A study by the Congressional Research Service concluded that Washington state residents could save between $488 and $541 million per year under the two-year proposal, or about $505 to $560 each for the nearly 1 million state taxpayers who itemized their returns in 2001.

Thomas Neill, a Seattle accountant who has tracked the bill, said most taxpayers would welcome it. But he added, ''I don't think there's going to be rejoicing in the streets either.''

About one-third of Washington taxpayers itemized their returns in 2001, according to the congressional study. The figure is similar in Nevada and even lower in the six other states that will benefit from the new law: Alaska, which has local sales taxes but not a state sales tax; Florida; South Dakota; Tennessee; Texas; and Wyoming.

The number of people who itemize in those states is likely to increase, Neill said, but for the vast majority of taxpayers, the new law is likely to have little or no impact.

For those who do itemize, the attitude seems to be, ''Great. I get a little additional deduction,''' Neill said. ''It's not one of the bigger tax bills I've seen over the years.''

Still, the bill could be a boost for homeowners especially those with relatively modest homes who now take the standard deduction. By adding their annual sales tax to a list of deductions, homeowners may conclude it makes sense to itemize next year for the first time, Neill and other experts said.

''Some people may be close'' to the point where itemizing makes sense, said Steven Maguire, an analyst in public finance for the Congressional Research Service. Adding sales tax as a third major deduction along with mortgage interest payments and property taxes ''could push them over the top,'' Maguire said.

While the law allows taxpayers to calculate their deduction using receipts, Neill and others cautioned against it especially this year, with nine months gone by before the law was even adopted.

''Generally you are going to have to save an awful lot of receipts to figure out if you are going to benefit,'' Neill said, adding that the IRS tables are likely to be a more convenient option for most taxpayers.

On the other hand, it makes sense to save receipts for major purchases such as cars, boats and home appliances. The Treasury Department is creating a list of such ''big-ticket'' items that taxpayers can deduct along with using tax tables created by the IRS.
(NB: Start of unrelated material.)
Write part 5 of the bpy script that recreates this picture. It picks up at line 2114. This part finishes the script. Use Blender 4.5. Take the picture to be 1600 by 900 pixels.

''We are already working on them,'' said Tara Bradshaw, a spokesperson for the Treasury Department. ''We will get them done as quickly as possible.''

While details remain unknown, politicians in the affected states are so confident of the new law's popularity that they have stumbled over themselves struggling to take credit for it. Rep. George Nethercutt, R-Wash., a candidate for U.S. Senate, has added a special link to his campaign Web site that allows taxpayers to plug in their personal information and estimate their savings, if any.

A married couple filing jointly, with household income of $60,000, would save $464, Nethercutt's Web site says. A single head of household earning $40,000 a year would save the same amount, the Web site says.